地中海の小島にある閑静なリゾート・ホテルで、アリーナという女性が殺された。そこには偶然アリーナに関係した人間ばかりが、様々な思惑を抱いて集まっていた、、。

 

 

 

 

 

 

            - EVIL UNDER THE SUN - 監督 ガイ・ハミルトン

 

  出演 ピーター・ユスティノフ、マギー・スミス、ジェーン・バーキン 他

 

こちらは1982年制作の イギリス映画 イギリス です。 (117分)

 

「ナイル殺人事件」(1978年)につづく名探偵ポアロを主人公にした3作目の作

 

品で、アガサ・クリスティ原作の 「白昼の悪魔」 を映画化したミステリーです。

 

 

 

 

  映画はイギリスの荒地で女性の死体をハイカーが発見し、警察に通報する場面から始まります。 場所は移りロンドンの保険会社を訪れたエルキュール・ポアロは、模造宝石に保険をかけようとしたホーレス卿の捜査を依頼され、彼のいる地中海へと赴きます。 ポアロが​​​​​ホレス卿に事情を尋ねると、女優のアリーナと婚約して20万ドルの大粒のダイヤを贈ったが、アリーナが他の男と結婚したためダイヤを取り戻したところ模造品にすり替わっていたと言います。 

 

 

 

 

当のアリーナはアドレア海の孤島にあるホテルで休暇をすごす予定という事を聞いたポアロも休暇を兼ねて島へと訪れる事にしますが、偶然にも島へ向かう船で​​その本人のアリーナと夫のケネス、先妻の娘リンダ達と出会い、一緒に​​島へと向かう事になります。島のホテルを経営していたのはダフネという女性で、女優時代にアリーナとはライバル関係でした。 その上、彼女が想いを寄せていたケネスとアリーナが結婚したことで彼女に敵意を持っていました。 他にもアリーナを待っていた先客達がいました。

 

 


 

 

彼女を再び自分の舞台に出演させ自身の再起を狙うプロデューサーのオデルとマイラのガードナー夫妻。 アリーナの伝記を執筆したジャーナリストのレックスは出版の了解を彼女から承諾してもらう必要に迫られていました。  そしてラテン語教師のパトリックは妻のクリスティンが居ながらもアリーナといちゃついて周囲から非難の目をあび、妻と喧嘩をして険悪な雰囲気になっていました。

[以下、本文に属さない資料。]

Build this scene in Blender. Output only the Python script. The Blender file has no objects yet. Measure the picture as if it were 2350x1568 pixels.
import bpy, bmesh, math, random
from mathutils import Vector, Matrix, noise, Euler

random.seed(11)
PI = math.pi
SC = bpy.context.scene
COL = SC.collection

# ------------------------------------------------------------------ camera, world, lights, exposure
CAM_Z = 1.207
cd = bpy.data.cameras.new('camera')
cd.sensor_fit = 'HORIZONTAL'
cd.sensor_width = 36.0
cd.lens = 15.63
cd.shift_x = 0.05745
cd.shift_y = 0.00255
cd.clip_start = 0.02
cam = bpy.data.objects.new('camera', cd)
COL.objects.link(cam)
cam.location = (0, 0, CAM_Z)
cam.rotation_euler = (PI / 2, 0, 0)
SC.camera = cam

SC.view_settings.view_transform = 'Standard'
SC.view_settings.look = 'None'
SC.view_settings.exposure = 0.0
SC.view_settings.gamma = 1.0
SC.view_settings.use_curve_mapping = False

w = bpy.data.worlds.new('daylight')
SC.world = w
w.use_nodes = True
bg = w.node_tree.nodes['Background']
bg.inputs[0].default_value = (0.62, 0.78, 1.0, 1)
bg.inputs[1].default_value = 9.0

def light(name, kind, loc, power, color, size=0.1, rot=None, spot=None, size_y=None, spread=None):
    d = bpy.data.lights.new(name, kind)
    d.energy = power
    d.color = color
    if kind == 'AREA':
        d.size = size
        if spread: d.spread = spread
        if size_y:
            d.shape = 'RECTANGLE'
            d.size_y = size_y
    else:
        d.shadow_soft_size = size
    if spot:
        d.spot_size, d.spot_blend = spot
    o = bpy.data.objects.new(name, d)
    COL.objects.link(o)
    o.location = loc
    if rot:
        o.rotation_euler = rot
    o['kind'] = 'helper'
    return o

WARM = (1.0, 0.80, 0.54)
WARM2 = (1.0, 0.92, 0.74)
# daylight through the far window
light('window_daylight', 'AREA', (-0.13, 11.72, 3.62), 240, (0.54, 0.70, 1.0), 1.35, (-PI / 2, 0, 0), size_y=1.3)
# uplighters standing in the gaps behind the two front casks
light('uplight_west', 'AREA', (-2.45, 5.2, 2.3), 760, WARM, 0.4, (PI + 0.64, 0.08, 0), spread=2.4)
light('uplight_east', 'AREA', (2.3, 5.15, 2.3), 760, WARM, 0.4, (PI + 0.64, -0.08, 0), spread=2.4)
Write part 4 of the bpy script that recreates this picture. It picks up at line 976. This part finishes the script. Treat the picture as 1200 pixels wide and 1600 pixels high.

​​​​​​ある日、ホテルを一人で出たアリーナは、ホテルと反対側の浜辺で日光浴をしていました。 アリーナを追って出掛けたパトリックと、それに乗り合わせたマイラがボートでその浜辺へ向かいました。 浜辺で日光浴するアリーナを見つけたパトリックはボートを降り横になっている彼女の傍へ駆けつけると、アリーナはその姿のまま死んでいました。

誰かに殺されたと確信したポアロは独断で事件の捜査を開始するのでした、、。

 

 

 

 

今回の舞台は太陽がまぶしい地中海の孤島のホテル。 画面に漂うのはもう羨ましい程のラグジュアリーなリゾート感。 食事も豪華で、同じ探偵でも獄門島とは雲泥の差ですそんなロケーションですから殺人の陰湿さはほぼ皆無、嘆き悲しむ人も居ないというお天気同様にカラッとしています。 これが金田一耕助の事件だったら、そこから更に連続殺人が起きそうなものですが、これまでのポアロの映画が扱った事件の被害者はどれも一人。 一人の殺人による多数の容疑者の因果関係を紐解くという展開ですが、本件は意外やその動機となる過去の関係性よりも、誰なら殺人が可能だったのか?という行動の立証を崩し、全員にあると思われるアリバイのトリックの解明がメインとなっている所が面白いポイントです。

 

 

 

 

残り香、投げられた瓶、真昼の入浴、日焼け、正午の大砲、水泳キャップ、高所恐怖症、ラテン語という散りばめられていたヒントが上手く繋がっていくラストのポアロの推理は本作でも快感であります。 特に今作ではポアロ自身がコメディリリーフとなっている場面も多く、ラストでは犯人にパンチをお見舞いされるという意外な展開もあって、過去作の中でも笑いながら観れるリゾート作品になっています。

 

 

 

 

今回も豪華な俳優陣が顔を揃えていますが、なかでも前作の 「ナイル殺人事件」 でも登場していたマギー・スミスは、今作で助手のいないポアロに自分の推理を聞かせたりするお茶目な演技を見せてくれたり、ジェーン・バーキンは前作とは打って変わったエレガントな姿を披露してくれたりとシリーズファンを楽しませてくれています。

エンターテインメントのミステリー映画として推理以外にも楽しめる所が多くある作品ですので、機会があれば一度ご覧になってみて下さいませ、です。